Marginal tax rates range from 0% if you keep your income in a company and then emigrate, to over 80% for some working parents

The UK’s tax take is rising from 33 per cent of GDP in 2009-10 to 38 per cent by 2027-28 equivalent to a tax rise of £4,200 per household.

However this rising quantity of tax revenue has not been matched by a rising quality of tax policy and the country needs to move away from its simplistic and pernicious cycle of promising tax cuts while delivering tax rises, and towards reforming and improving our tax system so that it supports, rather than hinders, economic growth.

The report says that the Government is at least trying to support business investment with its welcome, if temporary, full expensing tax allowance. This should be made permanent, but wider changes are also needed, including making new structures and improvements exempt from business rates.

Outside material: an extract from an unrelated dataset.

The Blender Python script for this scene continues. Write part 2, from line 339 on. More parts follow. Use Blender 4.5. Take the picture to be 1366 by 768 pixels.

A second pro-growth tax priority should be to encourage dynamism by making it cheaper and easier for firms to grow and move premises, and for people to move jobs and homes. To do this, policy makers should reduce the transaction costs associated with these activities by cancelling the 2025 stamp duty rise, and halving stamp duty for main homes and non-residential properties, at a total cost of £5 billion.

These reforms can be paid for in part by reducing the UK’s high VAT registration threshold from £85,000 to £30,000 – a policy that is currently both expensive and acts as a disincentive for small firms to grow.

report says that the tax system has failed to respond to Britain’s four-decade wealth boom and needs major reform. One obvious example is inheritance tax, which has very high rates for the few people that actually pay it, and is too easily avoided by the super-wealthy and well-advised.

To address this, the complicated residence nil-rate band should be abolished, and banded rates of 20, 30 and 40 per cent introduced to make the tax more progressive. This should be accompanied by ending two other key reliefs – Agricultural Relief and Business Relief, the latter of which costs £800 million a year despite being used by just 3,000 estates.

This overall tax reform strategy would be revenue neutral – showing that higher taxes can also be better taxes that support economic growth and fairness, and that there is more to tax policy than promising cuts while loading extra taxes onto workers’ wages.

Adam Corlett, Principal Economist at the Resolution Foundation, said:

“The UK’s taxes have jumped up overall and are more likely to rise further than fall in future, despite the political rhetoric around cuts.

“But this rising quantity of tax revenue has not been matched by a rising quality of tax policy. There is no strategy behind a complicated system that sees some business owners pay no tax on their profits, while some families face marginal tax rates of over 80 per cent.

“Britain’s tax system needs a complete overhaul so that it is focused on helping rather than hindering economic growth, reducing inequality and creating a level playing field. These are basic principles that most taxpayers would expect, but that our current system frequently fails to deliver.”